===== MATERIAL FOR THE TASK

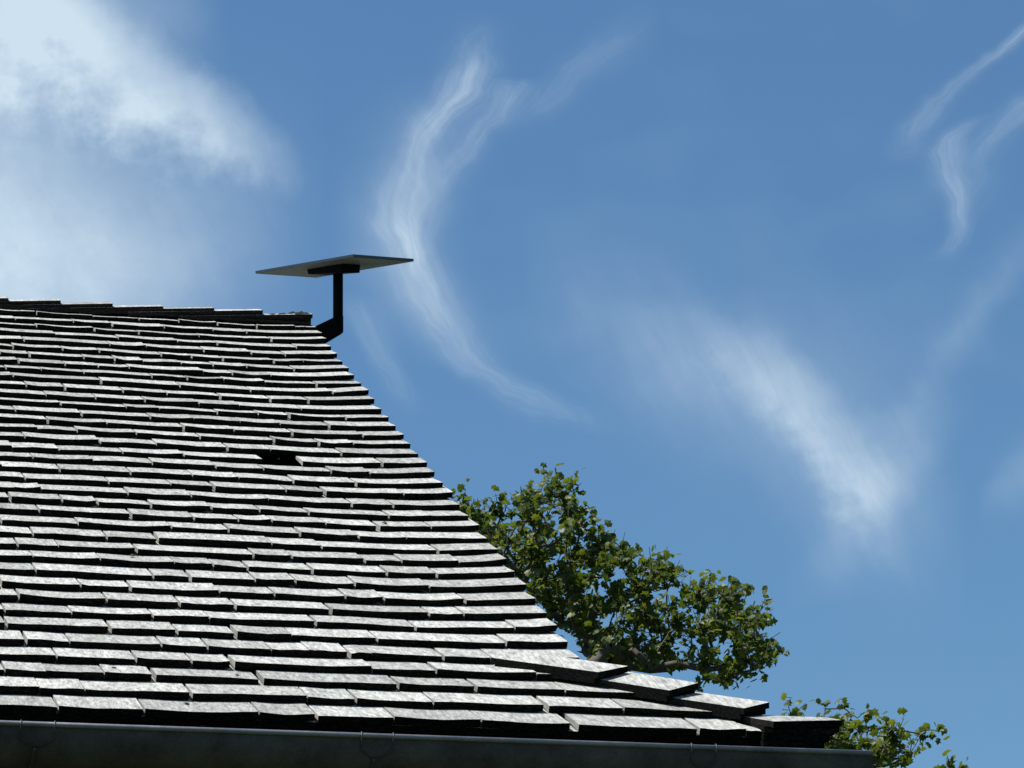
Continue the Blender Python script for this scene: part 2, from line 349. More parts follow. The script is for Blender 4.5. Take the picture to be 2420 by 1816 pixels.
JOINT = {1: [88, 221, 330, 424, 516, 609, 699], 2: [38, 175, 268, 390, 505, 585], 3: [88, 226, 330, 472, 556, 644], 4: [133, 281, 421, 516, 702], 5: [59, 261, 347, 484, 596, 676], 6: [33, 150, 237, 383, 455, 530, 650, 718], 7: [2, 73, 200, 273, 340, 430, 505, 585, 697], 8: [47, 156, 234, 307, 481, 551, 641], 9: [99, 200, 361, 445, 530, 628, 751], 10: [33, 242, 427, 594, 788], 11: [64, 157, 293, 397, 524, 642, 732], 12: [110, 228, 345, 472, 567, 713], 13: [146, 300, 378, 516, 612, 687, 820], 14: [38, 196, 357, 459, 569, 664, 781], 15: [116, 254, 437, 555, 694, 860], 16: [90, 184, 324, 475, 651, 757, 837], 17: [60, 239, 371, 541, 641, 809], 18: [30, 141, 292, 437, 716, 906], 19: [79, 222, 362, 512, 625, 785, 876], 20: [6, 144, 311, 456, 566, 696, 845], 21: [61, 259, 405, 509, 678, 772, 956], 22: [34, 100, 304, 454, 636, 835, 932], 23: [27, 149, 234, 360, 502, 616, 732, 921, 1015], 24: [95, 313, 461, 566, 645, 772, 899, 1021], 25: [5, 186, 407, 543, 712, 850, 962], 26: [80, 255, 376, 644, 763, 1038], 27: [44, 139, 326, 602, 693, 866, 951, 1086], 28: [79, 239, 414, 506, 588, 742, 917, 1036], 29: [86, 365, 454, 605, 701, 841, 1017], 30: [5, 193, 312, 521, 651, 818, 910, 1103], 31: [47, 255, 428, 560, 786, 1017, 1098], 32: [171, 364, 497, 750, 985, 1218], 33: [19, 265, 422, 561, 691, 894, 1199], 34: [65, 166, 384, 493, 643, 731, 831, 880, 1051, 1161], 35: [136, 324, 455, 556, 881, 1034, 1271], 36: [13, 109, 248, 370, 624, 945, 1129, 1338], 37: [95, 202, 456, 728, 844, 1026, 1298, 1476], 38: [139, 343, 614, 752, 933, 1140, 1368, 1655, 1766]}
TIGHT = {(34, 731), (34, 880), (36, 109), (22, 34), (23, 1015), (3, 556)}     # cracks and closed joints
WIDE = {(37, 1298): .013, (38, 1368): .020, (35, 556): .013, (36, 370): .011, (36, 624): .012, (36, 945): .008, (34, 831): .011, (33, 265): .010, (24, 899): .012, (20, 772): .009, (21, 772): .010, (37, 1026): .004, (13, 687): .009, (31, 786): .009, (37, 1476): .004}

house_base = P0 - E1 * 1.0 + E2 * 0.4; house_base.z = 0
M_HOUSE = Matrix.Translation(house_base) @ Matrix.Rotation(PSI, 4, 'Z')
house = empty('house', M_HOUSE); tag(house, 'house with grey wooden shingle roof and dark metal gutter', 'house')
C_TOP = CROW[0] + EXPO * 0.95                  # the ridge line
SLEFT = s_at(38, 0) - 1.1                      # the roof runs on past the left of the view
# boarding under the shingles, which also is the roof's own body
dz = -0.075
def end_s(c):
    k = min(range(1, NR + 1), key=lambda q: abs(CROW[q - 1] - c)); return SR[k]
dv = []; df = []
cs = [CROW[37] + .03] + [CROW[k - 1] for k in range(37, 0, -3)] + [C_TOP]
for c in cs:
    dv += [Vector((SLEFT - .6, c, dz)), Vector((end_s(c) - .06, c, dz))]
for i in range(len(cs) - 1): df.append((2 * i, 2 * i + 1, 2 * i + 3, 2 * i + 2))
roof = mesh('roof', dv, df, [M_DECK], house, M_ROOF)

def shingle_vf(w, e, t, row, s0, skew=0.0, cup=0.0, twist=0.0, y0=0.0, y1=0.0, n=7, length=0.24, seedv=0.0):
    """one split shingle: x across, y up the slope, z off the roof; butt at y = 0"""
    V = []; Fc = []; MI = []
    ys = [0.0, e * 1.02, length]
    for j, y in enumerate(ys):
        fade = 1.0 - 0.55 * min(1.0, y / (e * 1.6))
        for i in range(n + 1):
            f = i / n; x = w * f + (skew * y * f if skew else 0.0)
            yy = y + ((y0 * (1 - f) + y1 * f + random.uniform(-.0013, .0013)) if j == 0 else 0)
            z = -(t / e) * y + (cup * (2 * f - 1) ** 2 + twist * (2 * f - 1) + 0.0007 * math.sin(f * 7 + seedv * 90) + random.uniform(-.0004, .0004)) * fade + lift(row, s0 + x)
            V.append((x, yy, z))
        for i in range(n + 1):
            x, yy, z = V[len(V) - n - 1]
            V.append((x, yy + (0.0015 if j == 0 else 0), z - t * max(0.2, 1 - y / length * .75)))
    k = n + 1; row_ = 2 * k
    for j in range(2):
        a = j * row_; b = a + row_
        for i in range(n):
            Fc.append((a + i, a + i + 1, b + i + 1, b + i)); MI.append(0)
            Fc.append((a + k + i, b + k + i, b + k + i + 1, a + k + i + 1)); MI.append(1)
        Fc.append((a, b, b + k, a + k)); MI.append(2)
        Fc.append((a + n, a + k + n, b + k + n, b + n)); MI.append(2)
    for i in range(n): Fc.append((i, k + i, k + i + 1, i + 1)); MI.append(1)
    return V, Fc, MI

n_sh = 0
extra = []                                     # courses beyond the left edge of the view
for row in range(1, NR + 1):
    c = CROW[row - 1]; e = (CROW[row - 2] - c) if row > 1 else EXPO
    xs = JOINT[row]; lefts = [(s_at(row, x), x) for x in xs]
    first = lefts[0][0]
    # the shingle cut by the picture's left edge, then the run-on
    pre = []; s = first
    while s > SLEFT:
        s -= random.uniform(.11, .25); pre.append((s, None))
    lefts = pre[::-1] + lefts
    for i, (s0, x) in enumerate(lefts):
        last = i == len(lefts) - 1
        if not last:
            nx = lefts[i + 1][1]
            gap = WIDE.get((row, nx), random.choice((.003, .004, .005, .006, .008)))
            if (row, nx) in TIGHT: gap = .0008
            s1 = lefts[i + 1][0] - gap
        else: s1 = SR[row]
        if row == 18 and x == 437: s1 = s_at(18, 620)
        skew = 0.0
        if last:
            if row < 35: skew = (SR[row] - SR[row + 1]) / (CROW[row - 1] - CROW[row]) if row < 34 else (SR[33] - SR[34]) / (CROW[32] - CROW[33])
            else: skew = (SR[34] - S_COR) / (CROW[33] - CROW[37])
        t = TH * random.uniform(.9, 1.1) * (1.05 if row > 30 else 1.0)
        ov = random.gauss(0, .0011); dy = random.uniform(-.0025, .0025)
        V, Fc, MI = shingle_vf(s1 - s0, e, t, row, s0, skew, max(-.0015, random.gauss(.0012, .0014)) if not last else .0004, random.gauss(0, .0009), dy + random.uniform(-.002, .002), dy + random.uniform(-.002, .002), length=.145 if row in (19, 20) and x in (512, 625, 566) else .24, seedv=random.random())
        mw = M_ROOF @ Matrix.Translation((s0, c, max(0, ov)))
        xr = proj(RP(s1, c))[0]
        if xr < -5: extra.append(([M_INV @ (mw @ Vector(v)) for v in V], Fc, MI)); continue
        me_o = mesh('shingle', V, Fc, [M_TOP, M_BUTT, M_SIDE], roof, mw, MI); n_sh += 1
print('shingles', n_sh)
V = []; Fc = []; MI = []
for v, f, m_ in extra:
    b = len(V); V += v; Fc += [tuple(i + b for i in q) for q in f]; MI += m_
tag(mesh('shingle_run', V, Fc, [M_TOP, M_BUTT, M_SIDE], roof, M_ROOF, MI), kind='stuff')
# doubled starter course under the eaves shingles
sx = SLEFT
while sx < S_COR - .05:
    w = random.uniform(.16, .30); s1 = min(sx + w, S_COR - .01)
    for lay in (1, 2):
        o_ = .06 * lay; a = sx + o_; b = min(s1 + o_, S_COR - .012)
        if b - a < .02: continue
        V, Fc, MI = shingle_vf(b - a - .003, EXPO, TH, 38, a, 0, 0, 0, .004 * lay, .004 * lay, seedv=random.random())
        MI = [1 if q == 2 else q for q in MI]
        mw = M_ROOF @ Matrix.Translation((a, CROW[37], -TH * 1.02 * lay))
        if proj(RP(b, CROW[37]))[0] > 0: mesh('starter_shingle', V, Fc, [M_TOP, M_BUTT, M_SIDE], roof, mw, MI)
    sx = s1
# knots in the eaves course, and dry leaves lying on the roof
def blob_vf(p, ax, ay, az_, n=9, jag=.25):
    """a small low irregular lump on the surface at p"""
    V = [p + az_]; Fc = []
    for k in range(n):
        a_ = 2 * math.pi * k / n; q = random.uniform(1 - jag, 1 + jag); V.append(p + ax * (math.cos(a_) * q) + ay * (math.sin(a_) * q))
    for k in range(n): Fc.append((0, 1 + k, 1 + (k + 1) % n))
    return V, Fc
M_KNOT = dark_wood('dark_knot', (0.02, 0.018, 0.016, 1), (0.05, 0.045, 0.04, 1))
TOPN = (NRM + UPS * (TH / EXPO)).normalized(); TOPU = E1.cross(TOPN) * -1.0
TOPU = TOPU if TOPU.dot(UPS) > 0 else -TOPU
def on_top(x, y, row):
    """pixel -> point on the upper face of a shingle in the course"""
    q = RP(0, CROW[row - 1], .0015); d = ray(x, y); return CAM + d * ((q - CAM).dot(TOPN) / d.dot(TOPN))
for x, y, row, a_, b_ in ((441, 1662, 38, .0062, .010), (270, 1586 - 8, 36, .006, .012), (560, 1594, 36, .005, .009)):
    p = on_top(x, y, row); v, f = blob_vf(p, E1 * a_, TOPU * b_, TOPN * .0012, 10, .12); mesh('knot', v, f, [M_KNOT], roof, None)
def dry_leaf_mat():
    m, T = mat('dry_leaf'); principled(T, T.mix(rnd(T), (0.035, 0.026, 0.016, 1), (0.07, 0.05, 0.03, 1)), 0.8, 0, 0.2); return m
M_DRY = dry_leaf_mat()
for x, y, row, lab in ((312, 1315.5, 28, 'small curled brown leaf lying on the grey shingles left of centre'), (909, 1238, 24, 'tiny dark leaf scrap on the shingle right of the roof hole'), (1163, 1349, 28, 'little dark leaf crumbs on a shingle close to the right roof edge')):
    p = on_top(x, y, row); v, f = blob_vf(p + TOPN * .002, E1 * .0085, TOPU * .012, TOPN * .006, 8, .4)
    tag(mesh('dry_leaf', v, f, [M_DRY], None, Matrix.Identity(4)), lab, 'leaf', 'dry leaves lying on the roof')
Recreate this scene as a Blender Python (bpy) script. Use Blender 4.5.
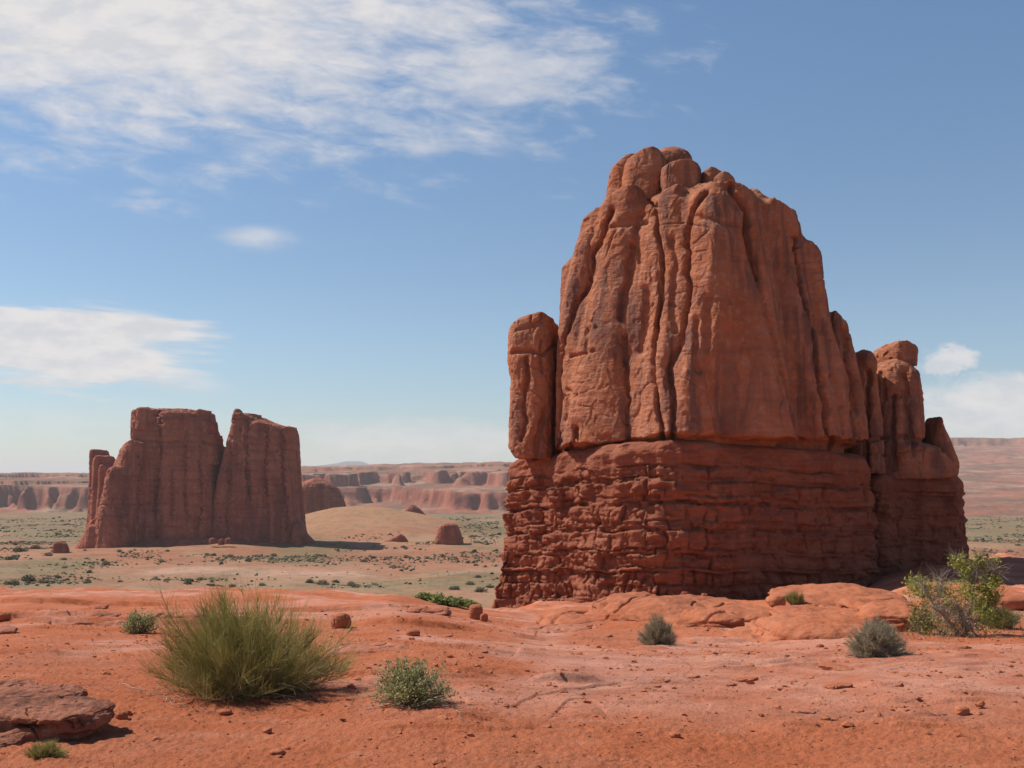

==========

Pick out the lines containing the string "scene" and show them.

Continue the Blender Python script for this scene: part 2, from line 349. More parts follow. The script is for Blender 4.5. Take the picture to be 2420 by 1816 pixels.
Recreate this scene as a Blender Python (bpy) script. Use Blender 4.5.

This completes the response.